В этом четырехэтажном здании на четвертом этаже размещалась редакция восточных литератур, которую возглавляла Тамара Прокофьевна Редько, умнейшая женщина, вся из кругов и овалов, без единого угла или прямой линии, Ткачев был молодым, но желанным автором, а я врио младшего редактора. Именно там он напечатал (если память не изменяет, в «Восточном альманахе») повесть То Хоая «О кузнечике Мене», с которой и началась его переводческая слава. Тогда это было лучшее издательство во всем СССР, туда ходили — пешком — Андроников и Шолохов, молодой Бродский и старый Светлов, Пастернак и Заболоцкий, там работали такие корифеи, как Симон Маркиш, и печатались такие гении как Витя Хинкис. Лифт там возил только снизу вверх, поэтому когда на четвертом этаже я увидел величественную даму, безуспешно пытавшуюся открыть дверь лифта, то, не узнав и ничего еще не сообразив, ринулся вниз. И только поднимаясь в кабине на этот четвертый этаж, где-то между вторым и третьим понял, что я, как портье при гостинице, доставляю карету лифта Анне Андреевне Ахматовой.

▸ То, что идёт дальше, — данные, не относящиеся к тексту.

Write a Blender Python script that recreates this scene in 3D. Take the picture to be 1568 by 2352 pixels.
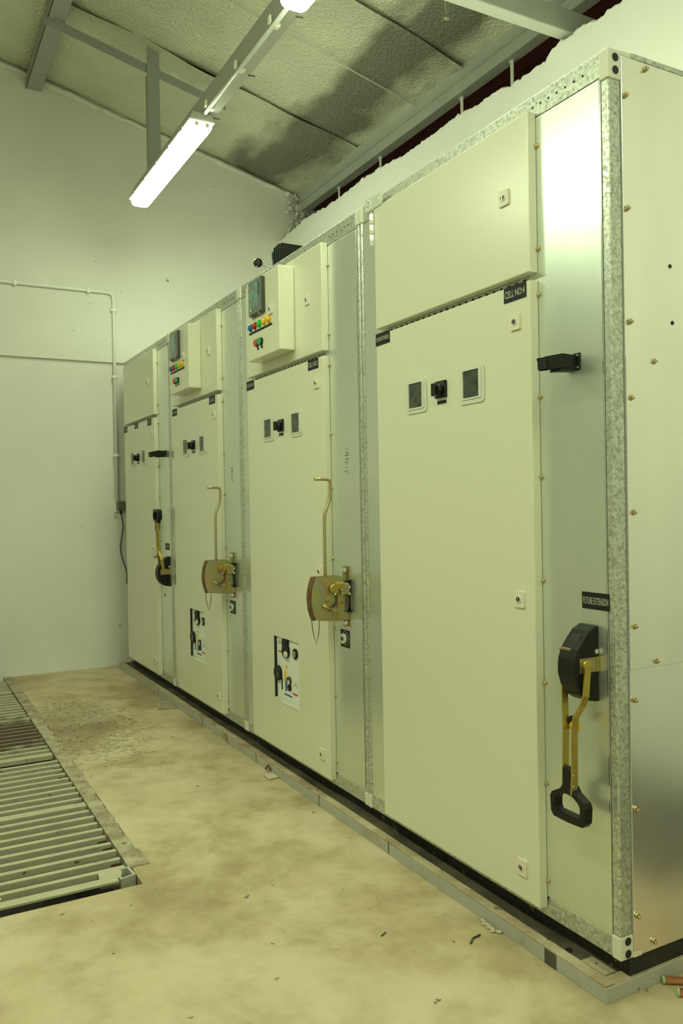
import bpy, bmesh, math, random
from mathutils import Vector, Matrix
random.seed(7)
PI = math.pi
SC = bpy.context.scene
COL = SC.collection
for _o in list(bpy.data.objects):
    bpy.data.objects.remove(_o)

# ------------------------------------------------------------ camera
YAW, PIT, ROL, FPX = 0.49806, -0.00943, -0.01794, 1885.35
CAM = Vector((-1.45319, -1.35487, 1.14685))
def cam_axes():
    f = Vector((math.sin(YAW)*math.cos(PIT), math.cos(YAW)*math.cos(PIT), math.sin(PIT)))
    r0 = Vector((math.cos(YAW), -math.sin(YAW), 0)); u0 = r0.cross(f)
    r = r0*math.cos(ROL)+u0*math.sin(ROL); u = u0*math.cos(ROL)-r0*math.sin(ROL)
    return r, u, f
_r, _u, _f = cam_axes()
cd = bpy.data.cameras.new('camera'); co = bpy.data.objects.new('camera', cd); COL.objects.link(co)
co.matrix_world = Matrix(((_r.x, _u.x, -_f.x, CAM.x), (_r.y, _u.y, -_f.y, CAM.y), (_r.z, _u.z, -_f.z, CAM.z), (0, 0, 0, 1)))
cd.sensor_fit = 'VERTICAL'; cd.sensor_height = 24.0; cd.lens = 24.0*FPX/2352.0
cd.clip_start = 0.02
SC.camera = co

# ------------------------------------------------------------ world, exposure
w = bpy.data.worlds.new('night_outside'); SC.world = w; w.use_nodes = True
w.node_tree.nodes['Background'].inputs[0].default_value = (0.55, 0.6, 0.5, 1)
w.node_tree.nodes['Background'].inputs[1].default_value = 0.03
SC.view_settings.view_transform = 'Standard'; SC.view_settings.look = 'None'
SC.view_settings.gamma = 1.0; SC.view_settings.use_curve_mapping = False
SC.view_settings.exposure = 1.5
LAMP_COL = (0.86, 1.0, 0.645); LAMP_STRENGTH = 14.0     # colour and strength of every fluorescent diffuser

# ------------------------------------------------------------ materials
def new_mat(name):
    m = bpy.data.materials.new(name); m.use_nodes = True
    nt = m.node_tree; b = nt.nodes['Principled BSDF']
    return m, nt, b
def N(nt, t, **kw):
    n = nt.nodes.new(t)
    for k, v in kw.items():
        if k.startswith('i_'): n.inputs[k[2:].replace('_', ' ')].default_value = v
        else: setattr(n, k, v)
    return n
def plain(name, col, rough=0.5, metal=0.0, spec=0.5, bump=0.0, bscale=60.0, var=0.0):
    m, nt, b = new_mat(name)
    b.inputs['Base Color'].default_value = (*col, 1); b.inputs['Roughness'].default_value = rough
    b.inputs['Metallic'].default_value = metal; b.inputs['Specular IOR Level'].default_value = spec
    if bump or var:
        g = N(nt, 'ShaderNodeNewGeometry'); n = N(nt, 'ShaderNodeTexNoise', i_Scale=bscale, i_Detail=4.0)
        nt.links.new(g.outputs['Position'], n.inputs['Vector'])
        if bump:
            bp = N(nt, 'ShaderNodeBump', i_Strength=bump, i_Distance=0.002)
            nt.links.new(n.outputs['Fac'], bp.inputs['Height']); nt.links.new(bp.outputs['Normal'], b.inputs['Normal'])
        if var:
            mx = N(nt, 'ShaderNodeMix', data_type='RGBA')
            mx.inputs['A'].default_value = (*[c*(1-var) for c in col], 1); mx.inputs['B'].default_value = (*[min(1, c*(1+var)) for c in col], 1)
            nt.links.new(n.outputs['Fac'], mx.inputs['Factor']); nt.links.new(mx.outputs['Result'], b.inputs['Base Color'])
    return m
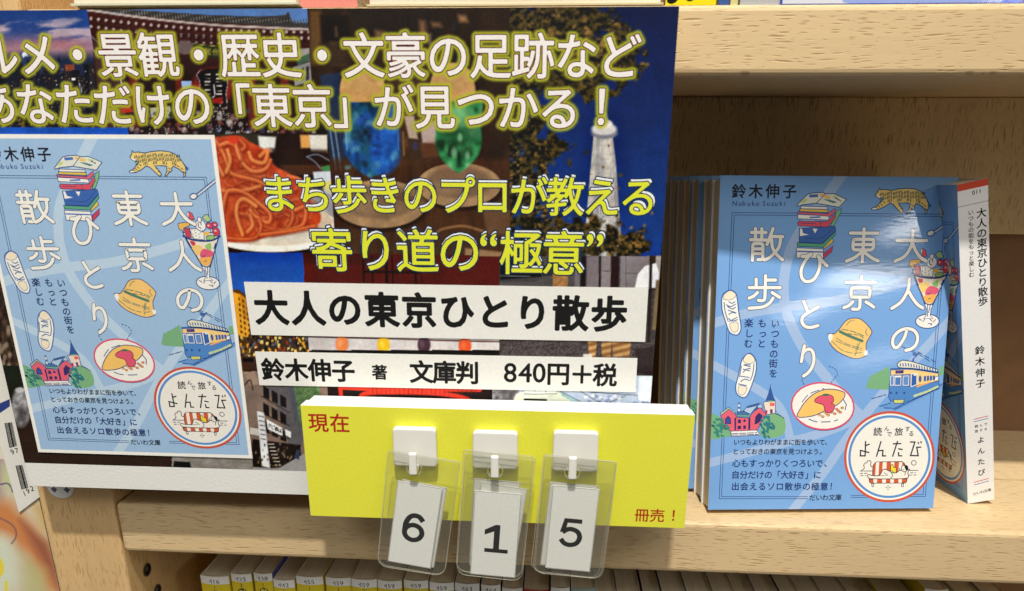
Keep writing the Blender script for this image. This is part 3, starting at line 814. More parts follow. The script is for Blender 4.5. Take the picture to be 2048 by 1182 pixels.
    for w, col in ((1.9, (44, 52, 82)), (1.44, white)):
        for L, P in T:
            ring = len(P) > 8 and abs(P[0][0] - P[-1][0]) + abs(P[0][1] - P[-1][1]) < 1.2
            if ring: pr.line_local(catmull(P[:-1], 6, True), w * k, col, closed=True)
            else: pr.line_local(catmull(P, 6) if len(P) > 2 else P, w * k, col)
        pr.zg += .010
    pr.CYC = 5
    pr.reset(.05)
    # small lettering
    pr.frame(1430, 640, 8.442); tx = (28, 50, 108)
    for s, ps in (("いつもの街を", ((965, 100), (965, 270), (955, 440), (945, 610), (940, 772), (942, 940))), ("もっと", ((747, 95), (758, 265), (742, 436))), ("楽しむ", ((525, 95), (530, 265), (520, 436)))):
        pr.up()
        for ch, p in zip(s, ps): pr.char(ch, np.array(pr.map(*pr.T(p))), 4.1 * k, tx, .012)
    pr.raw()
    pr.text("いつもよりわがままに街を歩いて", (1470.4, 890), (1640.5, 890), 2.95 * k, INK, .012); pr.char("、", np.array(pr.map(1652, 889.5)), 2.95 * k, INK, .012)
    pr.text("とっておきの東京を見つけよう", (1469, 909), (1628.6, 909), 2.95 * k, INK, .012); pr.char("。", np.array(pr.map(1642, 909)), 2.95 * k, INK, .012)
    pr.text("心もすっかりくつろいで", (1470.4, 932.8), (1635, 932.8), 3.9 * k, tx, .014); pr.char("、", np.array(pr.map(1653, 932.5)), 3.9 * k, tx, .014)
    pr.text("自分だけの「大好き」に", (1469, 956.3), (1632, 956.3), 3.9 * k, tx, .014)
    pr.text("出会えるソロ散歩の極意", (1469, 980), (1646, 980), 3.9 * k, tx, .014); pr.char("！", np.array(pr.map(1660, 979.5)), 3.9 * k, tx, .014)
    pr.text("だいわ文庫", (1622.8, 1002.8), (1674.7, 1002), 3.1 * k, INK, .010)
    pr.reset(.03)
    # round badge
    pr.raw(); C = (1774.5, 919.5)
    for r, col in ((1.0, (200, 84, 62)), (.947, white), (.908, (88, 142, 204)), (.855, (236, 232, 222))): pr.ellipse(C, 90 * r, 92.6 * r, col, n=72)
    pr.frame(1690, 830, 6.567)
    pr.up()
    for ch, x, y, e in (("読", 395, 253, 4.1), ("ん", 512, 212, 2.6), ("で", 547, 284, 2.6), ("旅", 670, 253, 4.0), ("す", 782, 216, 2.6), ("る", 832, 277, 2.7)): pr.char(ch, np.array(pr.map(*pr.T((x, y)))), e * k, INK, .016)
    pr.up()
    for L in ([(240, 385), (238, 575)], [(240, 440), (288, 420)], [(175, 502), (285, 530)], [(178, 505), (176, 575), (236, 575)], [(440, 385), (387, 580)], [(410, 508), (468, 500), (466, 575), (505, 575)], [(602, 414), (698, 412)], [(655, 382), (598, 578)],
              [(672, 480), (718, 490)], [(672, 530), (676, 574), (715, 574)], [(825, 390), (882, 390), (830, 570), (930, 572), (908, 460), (960, 458)], [(925, 395), (930, 408)], [(960, 385), (964, 398)]):
        pr.line(L, .62 * k, INK, smooth=False)
    o = (204, 92, 56); wh = (238, 232, 220)
    pr.poly([(340, 840), (343, 730), (352, 690), (382, 656), (720, 650), (752, 676), (770, 720), (772, 840)], o, edge=INK, ew=.34 * k)
    for a, b in ((382, 424), (470, 522), (578, 622), (682, 726)): pr.poly([(a, 658), (b, 657), (b - 6, 838), (a - 8, 838)], wh)
    pr.poly([(298, 884), (792, 878), (786, 920), (770, 936), (322, 940), (302, 922)], o, edge=INK, ew=.34 * k)
    for a, b in ((352, 402), (466, 518), (572, 622), (678, 726)): pr.poly([(a, 886), (b, 884), (b - 1, 935), (a + 4, 936)], wh)
    for x in (346, 734): pr.poly([(x - 13, 944), (x + 13, 943), (x + 11, 980), (x, 988), (x - 11, 980)], wh, edge=INK, ew=.3 * k)
    pr.poly([(275, 835), (300, 824), (335, 838), (430, 832), (470, 765), (500, 752), (560, 778), (600, 800), (650, 800), (690, 770), (760, 752), (800, 762), (822, 752), (800, 800), (795, 870), (560, 882), (330, 880), (290, 868)], wh, True, edge=INK, ew=.34 * k)
    pr.line([(380, 842), (540, 832), (490, 800)], .3 * k, INK, smooth=False); pr.line([(585, 800), (600, 840), (580, 872)], .3 * k, INK); pr.line([(690, 740), (690, 760), (720, 770)], .3 * k, INK); pr.line([(770, 790), (760, 830)], .3 * k, INK)
    pr.poly([(574, 700), (590, 686), (606, 700), (610, 722), (648, 736), (645, 800), (612, 800), (604, 780), (574, 770)], (236, 214, 58), edge=INK, ew=.26 * k)
    pr.ellipse((755, 742), 42, 44, wh, edge=INK, ew=.3 * k); pr.poly([(752, 702), (790, 702), (806, 740), (790, 776), (768, 752)], INK, True); pr.line([(735, 755), (750, 760)], .25 * k, INK)
    pr.ellipse((875, 667), 31, 31, (236, 232, 222), edge=INK, ew=.3 * k)
    pr.line([(178, 778), (336, 776)], .3 * k, INK); pr.line([(820, 768), (932, 766)], .3 * k, INK)
    pr.line([(190, 776), (230, 740), (222, 700), (240, 672), (262, 668), (270, 645), (300, 640), (318, 662), (310, 690), (322, 718), (340, 718)], .32 * k, INK)
    for L in ([(178, 810), (272, 808)], [(186, 840), (255, 840)], [(835, 800), (900, 798)], [(820, 830), (912, 828)]): pr.dashes(L, .3 * k, INK, 1.2, .8)
    for L in ([(546, 970), (546, 984)], [(546, 1014), (546, 1028)], [(518, 998), (534, 998)], [(560, 998), (578, 998)]): pr.line(L, .32 * k, INK)


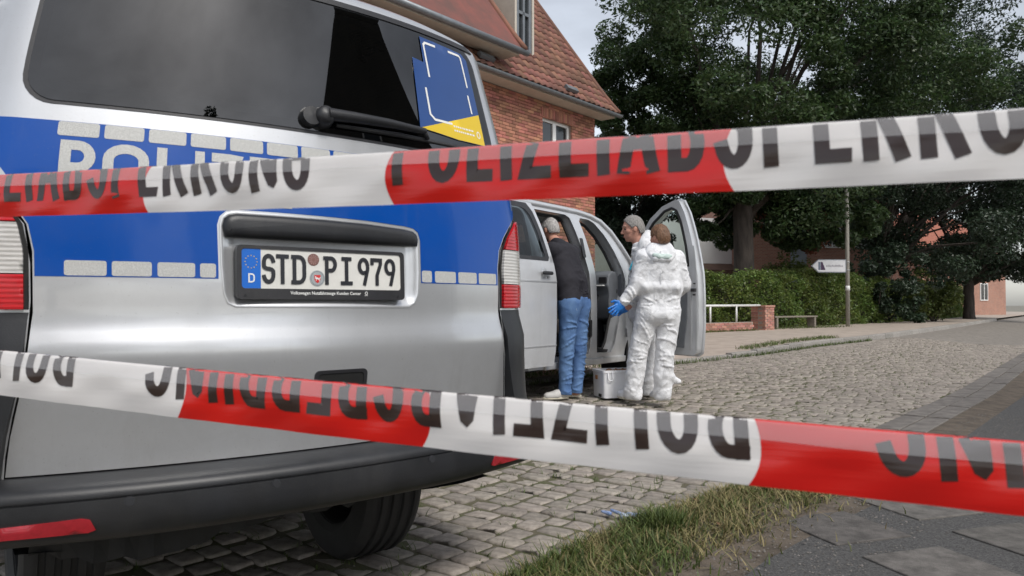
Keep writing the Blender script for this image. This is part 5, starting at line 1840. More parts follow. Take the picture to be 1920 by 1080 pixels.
fpatch("crest_shield", [(-.029, 1.033), (-.009, 1.033), (-.009, 1.019), (-.014, 1.011), (-.019, 1.008), (-.024, 1.011), (-.029, 1.019)], CREST_R, .0093, .0006)
hs = MB()
for pts, w in (([(-.0265, 1.0225), (-.021, 1.0235), (-.016, 1.021), (-.012, 1.022)], .0045), ([(-.0245, 1.024), (-.0255, 1.029)], .003), ([(-.022, 1.021), (-.024, 1.015)], .002), ([(-.014, 1.02), (-.013, 1.014)], .002), ([(-.0115, 1.0225), (-.0095, 1.027)], .0018)):
    ribbon(hs, pts, w, lambda x, y, l=0: flatp(x, y, .0097), cap=False)
hs.build("crest_horse", PRINT_W, plate, fixn=False)
text_obj("holder_text", "Volkswagen Nutzfahrzeuge Kunden Center", 1.0, PRINT_W, lambda x, y: flatp(-.106 + .232 * x, .9725 + .0135 * y, .0108), plate)
lg = MB()
ribbon(lg, arc(.145, .978, .0042, .0046, 0, 360, 14), .0018, lambda x, y, l=0: flatp(x, y, .0108), cap=False)
ribbon(lg, [(.139, .9705), (.151, .9705)], .0012, lambda x, y, l=0: flatp(x, y, .0108), cap=False)
lg.build("holder_mark", PRINT_W, plate, fixn=False)
for x in (-.24, .26):
    MB().tube([flatp(x, .968, .009), flatp(x, .968, .0115)], .004, 8).build("holder_clip", GREY_PL, plate)

# body shell behind the tailgate: rear corners, sides, roof
body = MB()
zr = [.36, .45, .55, .65, .75, .85, .95, 1.05, 1.15, 1.25, 1.35, 1.45, 1.55, 1.65, 1.75, 1.85, 1.92, 1.975]
for sg in (1, -1):
    ss_ = [.752 + (.955 - .752) * k / 18 for k in range(19)]
    rows = []
    for z in zr:
        s_lo = sb(z)
        row = [rear(sg * (s_lo + .001 + (.955 - s_lo) * k / 18), z, 0) for k in range(19)]
        w = float(np.interp(z, *T_WID)) * .955
        c0 = rear0(.955, z)[1]
        for c in (.45, .7, 1.0, 1.5, 2.2, 3.0, 3.6, 4.0):
            row.append(VW(sg * w, max(c, c0 + .01), z))
        cw = min(4.0, 3.35 + (1.975 - z) * 1.0) if z > 1.1 else 4.3
        row.append(VW(sg * w * .97, cw + .1 if z > 1.1 else 4.55, z))
        rows.append(row)
    k = len(rows[0])
    body.add([p for r in rows for p in r], [(j * k + i, j * k + i + 1, (j + 1) * k + i + 1, (j + 1) * k + i) for j in range(len(rows) - 1) for i in range(k - 1)])
def roofp(x, t):
    s = -.955 + 1.91 * x
    sn = s
    p0 = rear(sn, 1.975, 0)
    ss, c = rear0(sn, 1.975)
    prof = [(0, 0), (.012, .012), (.04, .03), (.12, .045), (.4, .06), (1.2, .07), (2.4, .066), (3.1, .045), (3.4, .0)]
    i = t * (len(prof) - 1); a = int(min(i, len(prof) - 2)); q = i - a
    dc = prof[a][0] * (1 - q) + prof[a + 1][0] * q; dz = prof[a][1] * (1 - q) + prof[a + 1][1] * q
    e = 1 - (abs(x - .5) * 2) ** 5
    sh = 1 - 0.10 * min(1, dz / .05) * 0
    return VW(ss * (1 - .0 * t), c + dc * (0.6 + .4 * e), 1.975 + dz * e)
body.grid(roofp, 40, 8)
bo = body.build("body", SILVER, van, smooth=True)
bm = bmesh.new(); bm.from_mesh(bo.data); bmesh.ops.remove_doubles(bm, verts=bm.verts, dist=2e-4); bm.to_mesh(bo.data); bm.free()
# bonnet, windscreen and front
fr_ = MB()
fr_.add([VW(-.80, 3.42, 1.97), VW(.80, 3.42, 1.97), VW(.92, 4.25, 1.25), VW(-.92, 4.25, 1.25)], [(0, 1, 2, 3)])
fr_.build("windscreen", GLASS_T, van, fixn=False)
bn_ = MB()
bn_.grid(lambda x, t: VW(-.93 + 1.86 * x, 4.2 + .55 * t - .25 * (2 * x - 1) ** 4 * t, 1.25 - .2 * t * t), 12, 6)
bn_.grid(lambda x, t: VW(-.93 + 1.86 * x, 4.75 + .06 * math.sin(t * 3.14) - .25 * (2 * x - 1) ** 4, 1.05 - .7 * t), 12, 6)
bn_.build("bonnet", SILVER, van, smooth=True, fixn=False)
MB().box(VW(0, 2.4, .34), (1.8, 4.1, .16), (VR, VF, UP)).build("underbody", DARK, van)
# side windows and stripe
for sg in (1, -1):
    def side(c, z, off=0, sg=sg):
        return VW(sg * (float(np.interp(z, *T_WID)) * .955 + off), c, z)
    surf_patch("side_stripe", [(.36, 1.02), (4.1, 1.02), (4.1, 1.36), (.36, 1.36)], side, BLUE, van, off=.006, thick=.006, step=.1)
    for c0, c1 in ((.45, 1.55), (1.65, 2.65), (2.8, 3.55)):
        surf_patch("side_window", rrect(c0, c1, 1.40, 1.86, .08, 4), side, GLASS_T, van, off=.007, thick=.007, step=.1)

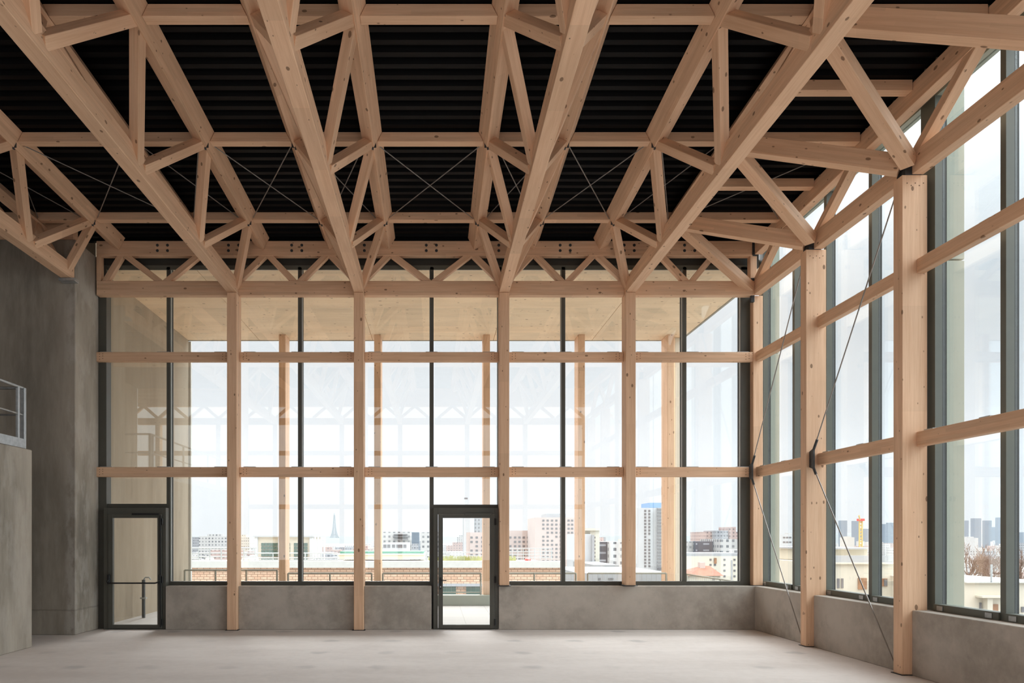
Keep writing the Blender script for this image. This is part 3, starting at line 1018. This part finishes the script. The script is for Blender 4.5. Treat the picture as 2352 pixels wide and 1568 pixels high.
# ------------------------------------------------------------------ stair railing on the left concrete block
e = empty('stair_railing', (-6.33, 11.3, 3.045), 'galvanised steel railing on top of the concrete block at the left edge', 'railing', None, 'thing')
tube('top_rail', [(-6.33, 4.0, 3.985), (-6.33, 11.36, 3.985), (-9.5, 11.36, 3.985)], 0.022, STEEL, e, 10)
tube('middle_rail', [(-6.33, 4.0, 3.575), (-6.33, 11.36, 3.575), (-9.5, 11.36, 3.575)], 0.014, STEEL, e, 8)
boxes('toe_board', [((-6.30, 4.0, 3.06), (-6.292, 11.38, 3.20)), ((-9.5, 11.37, 3.06), (-6.30, 11.378, 3.2))], STEEL, e)
box('post', (-6.36, 11.34, 3.045), (-6.30, 11.40, 3.99), STEEL, e, 0.003)
for y in (11.22, 9.2, 7.2, 5.2):
    box('post', (-6.35, y - 0.025, 3.045), (-6.31, y + 0.025, 3.985), STEEL, e, 0.003)

# ------------------------------------------------------------------ terrace outside
tag(box('terrace_floor', (-6.40, 13.96, -0.3), (6.4, 18.75, -0.005), SLABS), kind='structure')
tag(box('wall_terrace', (-7.2, 13.96, -2), (-6.40, 19.2, 7.4), CONC_OUT, None, 0.01), kind='structure')
cn = empty('canopy', (0, 16.5, 6.79), 'pale timber canopy with jointed soffit boards over the terrace', 'canopy', None, 'thing')
pj = [-6.4, -4.55, -1.62, 1.50, 4.05, 6.32]
for a, b_ in zip(pj[:-1], pj[1:]):
    box('soffit_panel', (a + 0.006, 13.97, 6.79), (b_ - 0.006, 19.15, 6.93), CLT, cn)
box('roof_edge', (-6.4, 19.15, 6.78), (6.34, 19.20, 7.05), RAIL_G, cn)
box('roof_edge', (6.32, 13.97, 6.78), (6.37, 19.20, 7.05), RAIL_G, cn)
pn = ['outer canopy post seen left of the push-bar door truss column', 'outer canopy post beyond the second floor-standing column',
      'outer canopy post seen through the middle glass door', 'outer canopy post beyond the bay right of the middle door',
      'outer canopy post at the right end of the terrace']
pn[0] = 'outer canopy post beyond the bay right of the push-bar door'
for x, lab in zip((-3.85, -1.456, 1.29, 3.675, 5.92), pn):
    e = empty('canopy_post', (x, 18.9, 0), lab, 'post', 'timber posts of the terrace canopy', 'thing')
    box('shaft', (x - 0.084, 18.60, 0.03), (x + 0.084, 19.12, 6.789), WOOD, e, 0.005, 'z')
    box('foot', (x - 0.11, 18.58, -0.004), (x + 0.11, 19.14, 0.03), STEEL, e)
e = empty('end_screen', (6.16, 18.9, 0), 'narrow pale screen panel beside the last canopy post', 'screen', None, 'thing')
box('wood_strip', (6.012, 18.9, 0), (6.12, 18.98, 6.785), CLT, e, 0.003, 'z')
box('cream_panel', (6.122, 18.9, 0), (6.318, 18.97, 6.785), CREAM, e, 0.003)
tag(box('wall_end_cover', (-6.47, 19.205, -1.0), (-6.345, 19.30, 6.775), WHITE_P, None, 0.003), 'pale cover strip on the far end of the outdoor concrete wall', 'cover strip', None, 'thing')
tag(box('parapet', (-6.39, 18.42, -0.004), (6.4, 18.74, 0.25), FIN, None, 0.01), 'low pale metal parapet along the terrace edge', 'parapet', None, 'thing')


def railing(p0, p1, z0, z1, label, group, name='terrace_railing', mat=RAIL_G, mids=1, mesh=True):
    p0, p1 = Vector(p0), Vector(p1)
    e = empty(name, (p0.x, p0.y, z0), label, 'railing', group, 'thing')
    d = (p1 - p0).normalized()
    tube('top_rail', [(p0.x, p0.y, z1), (p1.x, p1.y, z1)], 0.022, mat, e, 6)
    tube('bottom_rail', [(p0.x, p0.y, z0 + 0.06), (p1.x, p1.y, z0 + 0.06)], 0.014, mat, e, 6)
    for i in range(mids + 2):
        p = p0.lerp(p1, i / (mids + 1))
        tube('post', [(p.x, p.y, z0), (p.x, p.y, z1)], 0.024, mat, e, 6)
    if mesh:
        b2 = bmesh.new()
        L = (p1 - p0).length
        n_ = int(L / 0.12)
        for i in range(1, n_):
            p = p0.lerp(p1, i / n_)
            add_tube(b2, (p.x, p.y, z0 + 0.06), (p.x, p.y, z1), 0.0022, 3)
        for z in (z0 + 0.17, z0 + 0.28, z0 + 0.39):
            add_tube(b2, (p0.x, p0.y, z), (p1.x, p1.y, z), 0.0022, 3)
        tag(link('wire_mesh', bm_mesh(b2, 'wire_mesh'), mat, e), kind='stuff')
    return e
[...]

Гослит был советским учреждением, но как почти все советское, связанное с литературой и тем более с классикой, у этой советскости был отчетливо гуманитарный оттенок, допуск, прибавка вечного к кондовым принципам современности. Это был все-таки заповедник, и Ткачев, и я, никак не связанные с редакцией советской литературы, где, несмотря на симпатичность и человеческую приятность редакторов, все-таки процветал дух литературы секретарской, были почти вольные, и это нас сблизило, сравняло в возрасте, дало возможность оценить друг в друге выношенные по отдельности независимость в суждениях и непредвзятость оценок в том, что каждый по отдельности делал.